Growers, on the other hand, were real estate speculators, as the management of the land involved the cooperative (and at some levels vertically integrated) arrangements of water and distribution companies, canneries, and railroads. Property owners received shares of profits without expending much energy in the process of nurturing their land to productivity. The businessmen behind these combines advertised the new arcadian lifestyle as an extension of the pastoral myth of American civilization. The tranquil beauty of these corporations’ orange crate labels reassured potential land buyers that these properties were productive and stable. Yet they promoted a dream based on lining the pockets of investors who controlled the prices and practices of agriculture by contract, not “frontier democracy.” This new dream involved transplanting pre-existing speculative values on not-quite-so-virgin land, not in inventing new lands and opportunities.

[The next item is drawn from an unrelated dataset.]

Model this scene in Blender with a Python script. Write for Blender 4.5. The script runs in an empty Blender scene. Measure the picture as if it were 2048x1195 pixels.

The westward movement portrayed in It’s a Gift is, again to draw comparisons to The Grapes of Wrath, a mockery of the pioneer sagas long told in Hollywood westerns. Even contemporaneous depictions (or suggestions) of communitarian pastoral revival in Our Daily Bread (1931) or Mr. Deeds Goes to Town (1936) portrayed returning to the soil as a remedy to America’s economic plight. In Fields’ universe, migrants are not out to rebuild a virtuous yeoman society in the wilderness, but small businessmen out to buy a part of a speculative corporate enterprise. Although Field’s paterfamilias gains some satisfaction from getting himself a working ranch at the film’s end, it’s clear that he and his brood ultimately can’t transcend that they are simple nabobs nestled in a pre-fab Eden. There is no place of grace for the Bissonette clan, and the audience comprehends that no sign of earthly salvation awaits for them either. While we often memorialize the films that provided edifying, positive messages made during the height of the Great Depression, It’s a Gift reminds us that there was an alternative imagining of the decade as well, one in which the signs of bourgeois normality personified an earthly version of hell.